Así y todo es justo reconocer que la ciencia económica ha progresado mucho, especialmente en sus técnicas instrumentales. Pero, ¿en qué dirección? ¿Buscando nuevos caminos ante el fracaso o involucionando hacia una torre de marfil? Dejaré la respuesta a un prestigioso premio Nobel de economía, George Stiegler, que se expresó de este modo: «Hace menos de un siglo, un tratado de economía empezaba más o menos así: 'La economía es el estudio de la humanidad en los asuntos ordinarios de la vida'. Hoy esas obras comienzan con frecuencia como sigue: 'Este tratado, inevitablemente extenso, está dedicado a analizar una economía donde las segundas derivadas de la función de utilidad poseen un número finito de discontinuidades. Para abarcar el problema ha sido preciso suponer que cada individuo sólo consume dos bienes y muere después de una semana robertsoniana. Sólo se emplean en el análisis, si bien constantemente, instrumentos matemáticos elementales, como la topología'».
Como todas las caricaturas, ese texto encierra verdades. Por un lado, refleja los grandes avances formales de la teoría, pero por otro muestra su distanciamiento de las complejidades vitales, tendiendo a una ciencia que, si no facción, podría llamarse nobelesca (escrita con b). Ello se debe a que la base de la teoría sigue siendo la misma que en el siglo XVIII, como si las sociedades humanas y sus relaciones mutuas no hubieran variado desde entonces. El error está en pensar, por la creencia en un Orden Natural, que con ideas e instituciones de hace doscientos años se pueden afrontar los nuevos problemas y encauzar la técnica moderna en beneficio de todos. Para demostrar la necesidad de poner al día las ideas económicas basta recordar que, a lo largo de este siglo, la física ha modificado revolucionariamente sus modelos teóricos, aun cuando la estructura de los cuerpos que estudia sigue siendo la misma. ¿Cómo puede pensarse entonces que no es urgente reformar a fondo los supuestos básicos de la ciencia económica, a fin de actuar en unas sociedades que han cambiado tanto? Al capitalismo le debemos el gran progreso que nos trajo desde las monarquías absolutas hasta las democracias surgidas de la Revolución francesa: libertad, igualdad, fraternidad. Pero si bien el liberalismo de mercado nos dio más libertad, aun a costa de mayor desigualdad, y si el comunismo favoreció la igualdad, con merma de la libertad, ninguno de los dos ha progresado ni siquiera hacia la solidaridad, ya que no a la lejana meta de la fraternidad. Al contrario, al poner el énfasis en el individuo, el capitalismo mercantil socavó los sentimientos de comunidad propios de las sociedades tradicionales y los sigue socavando en el Tercer Mundo sometido a su influencia; mientras el comunismo sólo consiguió imponer una solidaridad forzosa, triste simulacro de la que debe ser interna y auténticamente vivida.

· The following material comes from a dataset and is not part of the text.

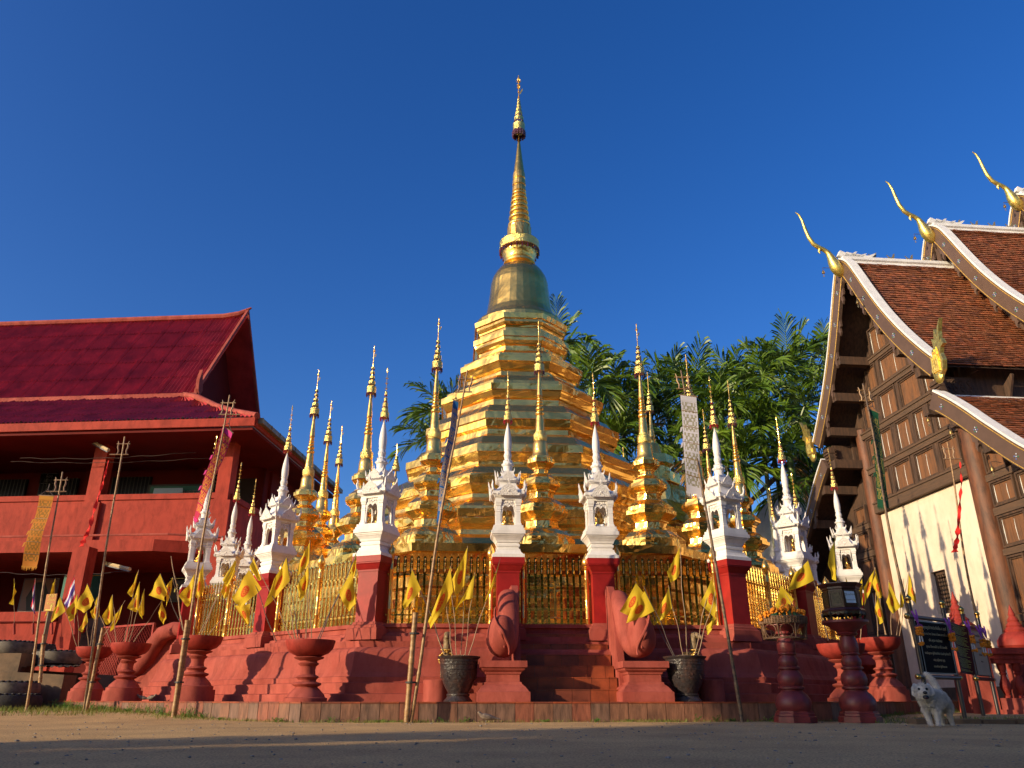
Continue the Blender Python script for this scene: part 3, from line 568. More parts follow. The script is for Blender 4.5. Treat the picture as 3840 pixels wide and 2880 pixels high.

El hecho es que la anacrónica ideología legaliza los intereses del norte y que así se frenan las iniciativas hacia el progreso que podrían surgir en el sur, donde sobrevive el sentido comunitario y donde por eso caben impulsos hacia una mayor solidaridad mundial. Solidaridad mucho más necesaria ahora, sobre un planeta empequeñecido por la técnica de las comunicaciones, donde ninguna cultura puede ya existir aislada.
Como siempre, el encastillado centro evoluciona menos que la fronteriza periferia, cuya caótica apariencia se debe precisamente a encontrarse en ebullición. El norte apenas concibe iniciativas importantes salvo en el campo de la ciencia y de la técnica, con lo que aún se agrava más el desequilibrio creado por el anacronismo de las petrificadas ideas. Por eso hay muchos más gérmenes de futuro social en la vasta periferia que en los países avanzados. El caduco modelo desarrollista del norte está agotado, aunque sólo sea porque su tendencia expansiva tropieza por lo menos con dos límites: uno, la naturaleza, cuya explotación no puede continuar mucho tiempo siendo tan destructora como hasta hoy; y, otro, las reivindicaciones políticas y económicas del sur, cada vez más consciente de que sus problemas no tendrán solución mientras el norte imponga las decisiones más convenientes para su beneficio. Aunque el norte ya no habla de colonización, como hace un siglo, sino de interdependencia, el delegado de China en las Naciones Unidas objetó en su día que si la relación propuesta era la existente entre un jinete y su caballo —desde luego interdependientes—, ellos no admiten ya más tiempo el papel de caballo. Los pueblos del sur se saben más débiles, pero ya no se resignan. Recurren a todos los medios y como la demografía les multiplica emigran como pueden a los países adelantados: no de otro modo acabaron los antiguos romanos descubriendo que los llamados «bárbaros» ya les habían invadido.